17/12/13

Era el momento de la fiesta en que recorres las habitaciones de la casa buscando a alguien libre: la técnica del camión escoba que cada uno personaliza como puede con un vaso en la mano que contiene un resto caliente y empalagoso de lo que hace mucho fue una copa. Pero ya no había hielos ni tiempo que perder: la oscuridad (que siempre lo disculpa todo) se empezaba a deshacer al otro lado de las ventanas. Caminé por la casa hasta que llegué a una habitación sin muebles. M. estaba sentado en un taburete, en el centro. Llevaba puestas unas gafas de sol de montura amarilla. Le dije que me gustaban. Se las quitó y me las dio. Entró una chica y empezó a besarle delante de mí.
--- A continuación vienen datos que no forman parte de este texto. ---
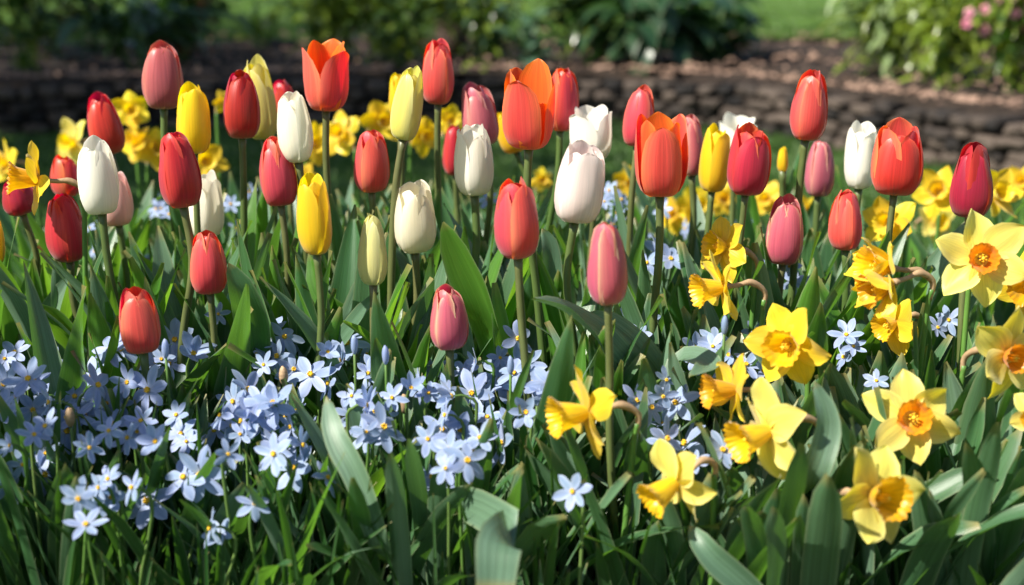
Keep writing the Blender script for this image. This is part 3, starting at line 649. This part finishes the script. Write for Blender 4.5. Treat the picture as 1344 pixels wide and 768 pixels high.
# ------------------------------------------------------------------ pale blue star flowers
NARROW = [(0, .34), (.12, .52), (.35, .92), (.55, 1), (.75, .88), (.9, .55), (.97, .28), (1, .06)]
BP = [tepal_mesh(.0180, .0082, M['blue'], rd, c, wob=.8, n=7, nx=4, r0=.001, prof=NARROW, tw=rd.uniform(-.25, .25)) for c in (-.28, -.15, -.05, .05, .12, .22)]
cm = MB()
for k in range(6):
    a = k * math.pi / 3; cm.blob((.0016 * math.cos(a), .0016 * math.sin(a), .0016), .0009, .0009, .0016, 5, 4)
cm.blob((0, 0, .001), .0017, .0017, .0014, 8, 4); CENT = cm.mesh('flower_centre', M['pollen'])
BLUE = {  # clump phrase: [(u, v, r)...]
 'at the far left edge': [(6, 505, 24), (20, 463, 19), (37, 498, 25), (62, 478, 22), (10, 639, 23), (2, 540, 20), (22, 520, 18), (30, 610, 17), (14, 585, 15)],
 'heaped below the lowest coral tulip': [(127, 506, 25), (98, 521, 22), (82, 510, 22), (66, 528, 21), (43, 537, 23), (148, 557, 22), (86, 566, 26), (168, 575, 19), (112, 545, 20), (60, 560, 20), (118, 585, 17), (140, 530, 19)],
 'around the lowest coral tulip': [(158, 459, 28), (195, 512, 27), (168, 502, 20), (203, 478, 18), (223, 478, 21), (253, 465, 26)],
 'in the group beneath the left heap': [(57, 623, 26), (103, 654, 22), (113, 689, 23), (146, 652, 24), (193, 658, 31), (174, 640, 20), (130, 640, 17)],
 'just left of the biggest mound': [(205, 580, 22), (238, 570, 21), (185, 553, 18), (172, 578, 18), (232, 545, 18), (245, 580, 15)],
 'low in front of the biggest mound': [(263, 623, 33), (277, 693, 23), (334, 662, 20), (299, 596, 16), (429, 627, 21), (386, 615, 27)],
 'on top of the biggest mound': [(365, 467, 23), (373, 443, 22), (396, 455, 19), (408, 492, 26), (451, 473, 28), (385, 485, 20), (350, 470, 18), (430, 462, 16)],
 'in the middle of the biggest mound': [(324, 512, 25), (357, 533, 28), (334, 545, 25), (304, 557, 23), (283, 565, 25), (377, 545, 22), (365, 588, 24), (396, 584, 20), (310, 530, 20), (345, 560, 22), (408, 563, 16), (382, 560, 18), (290, 545, 18)],
 'between the two big mounds': [(459, 545, 20), (482, 533, 23), (484, 490, 17), (482, 572, 22), (503, 561, 28), (492, 486, 18), (515, 522, 17), (539, 510, 18), (462, 520, 16), (470, 560, 17)],
 'on top of the centre mound': [(550, 506, 20), (568, 482, 18), (609, 486, 16), (585, 514, 20), (619, 516, 25), (656, 500, 30), (626, 475, 16), (675, 490, 21), (687, 508, 20), (640, 520, 20), (656, 470, 14)],
 'low in the centre mound': [(605, 563, 28), (613, 605, 27), (660, 582, 33), (566, 627, 28), (562, 576, 19), (590, 590, 20), (630, 575, 20), (640, 548, 18), (585, 545, 18), (585, 615, 18)],
 'right of the centre mound': [(691, 479, 20), (679, 445, 22), (720, 504, 24), (691, 541, 21), (712, 520, 16), (700, 500, 15), (752, 645, 23)],
 'above the nodding daffodil': [(887, 529, 25), (854, 535, 22), (900, 582, 28), (948, 591, 24), (873, 582, 18), (914, 607, 16), (870, 520, 16)],
 'left of the square petalled golden daffodil': [(979, 479, 20), (1001, 488, 18), (942, 479, 20), (913, 456, 19), (937, 447, 19), (986, 462, 22), (911, 470, 14), (990, 436, 14), (925, 490, 16)],
 'behind the long bare tulip stem': [(845, 420, 17), (825, 412, 17), (838, 440, 13), (867, 328, 22), (880, 340, 18), (850, 345, 16), (740, 480, 14), (826, 432, 13)],
 'behind the right hand daffodils': [(1246, 420, 16), (1111, 440, 18), (1108, 469, 17), (1151, 385, 15), (1042, 370, 15), (1006, 356, 14), (1035, 350, 14), (1120, 455, 14), (1060, 375, 12), (1230, 430, 13), (1150, 500, 13)],
 'beneath the egg shaped coral tulip': [(295, 403, 18), (286, 412, 13)],
 'far behind, blurred, in the middle': [(800, 250, 12), (815, 262, 12), (810, 280, 11), (870, 275, 11), (865, 262, 10), (640, 262, 12), (793, 265, 10), (822, 285, 10), (1040, 310, 11), (1070, 322, 11), (985, 300, 10), (900, 300, 11), (1085, 345, 11), (805, 295, 10), (825, 300, 9), (1100, 365, 11), (1120, 340, 10), (845, 310, 10)],
 'far behind, blurred, at left': [(215, 268, 12), (222, 282, 11), (205, 275, 11), (303, 268, 11), (168, 362, 13), (150, 345, 12), (205, 350, 11), (310, 300, 10), (118, 300, 10), (60, 372, 12), (125, 330, 11), (196, 340, 11)],
}
ORD = ['leftmost', 'second from left', 'third from left', 'fourth from left', 'fifth from left', 'sixth from left', 'seventh from left', 'eighth from left', 'ninth from left', 'tenth from left', '11th from left', '12th from left', '13th from left', '14th from left', '15th from left', '16th from left', '17th from left', '18th from left', '19th from left']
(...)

Me los quedé mirando con la falta de pudor que produce el alcohol en la sangre, un camión con mangueras y luces que recorre las venas diciendo la verdad por su megáfono. Conservé esas gafas algún tiempo. Siempre que iba a tirarlas me acordaba de M. sentado en aquel taburete y pensaba que si acababan en la basura también acabaría él y todo ese tiempo en que fuimos amigos, y también las historias que me contaba de cuando mataba palomas con una carabina de aire comprimido en su ático del centro. Entornaba una ventana y disparaba. Me decía que no se asustaban ni huían, sólo caían desplomadas como muñecos de feria. Nunca le pedí que me dejara disparar, aunque me hubiera gustado sentir el poder de la muerte, esa sensación de estar agazapado ante tu presa que en ese momento desconoce todo sobre tu plan y acto seguido siente un golpe seco mientras su ángulo de visión se inclina y se enturbia con ramificaciones rojas y fotogramas aleatorios de luces que revientan y descienden amortiguadas hasta el centro de todas las penumbras. Pensaba que si llevaba puestas esas gafas vería todo eso con claridad, ya fuera con una paloma en el punto de mira o cuando fuese yo el apuntado y la muerte, al verme con ellas, decidiera disparar hacia otro lado.